Jahren weiter angestiegen; die Regierung spricht von 2,3 Prozent für 1994 und 6,5 Prozent für 1995, realistischer sind inoffizielle Werte von zehn beziehungsweise 15 Prozent.

Die Unzufriedenheit wächst auch bei der Landbevölkerung. „Die Menschen bauen in ihren Gärten Gemüse an, für die Märkte in den Städten”, so Jouri Chteine. „Wenn es aber lange Schlechtwetterperioden gibt, wie jetzt gerade im Gebiet um Jekaterinburg, ist alle Mühe vergeblich.” Eine schlechte Ernte bedeutet die unmittelbare Gefährdung der Existenz. Kein Wunder, daß die anfangs positive Einstellung zur Reform sich auch hier grundlegend gewandelt hat, daß immer mehr Menschen beginnen, die Sowjet-Vergangenheit und den Kommunismus zu idealisieren. Für Chteine ein Grund zu „tiefer Besorgnis”.

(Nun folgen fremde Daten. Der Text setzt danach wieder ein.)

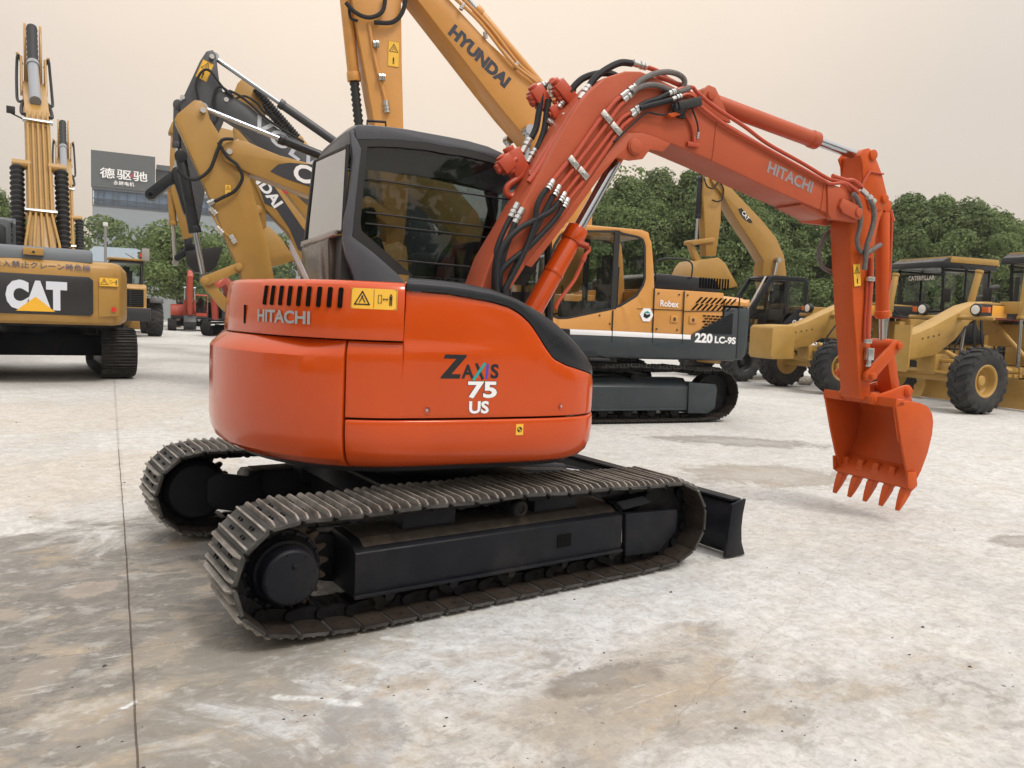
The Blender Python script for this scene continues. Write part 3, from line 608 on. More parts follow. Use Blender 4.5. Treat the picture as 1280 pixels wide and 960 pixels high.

Auch die immer enger werdende Verflechtung zwischen Wirtschaft, Politik und organisierter Kriminalität wird zur Bedrohung. Den russischen Behörden sind rund 4.300 kriminelle Organisationen bekannt, die mindestens 35.000 Privatfirmen, aber auch Banken und Börsen kontrollieren. In einem Land, in dem es an Kapital fehlt, wurden sie durch ihre Finanzkraft zu einem wirtschaftlichen und politischen Machtfaktor. „Was heißt schon Mafia?” meint Jouri Chteine bitter. „Heutzutage sind das doch gute Kapitalisten! Die besten Unternehmer und Finanzleute kommen aus ihren Reihen.” Sie haben sich etabliert, gehören zum System. - Rußland ist auf dem Weg aus der Krise? Mag sein, aber der Weg ist noch weit.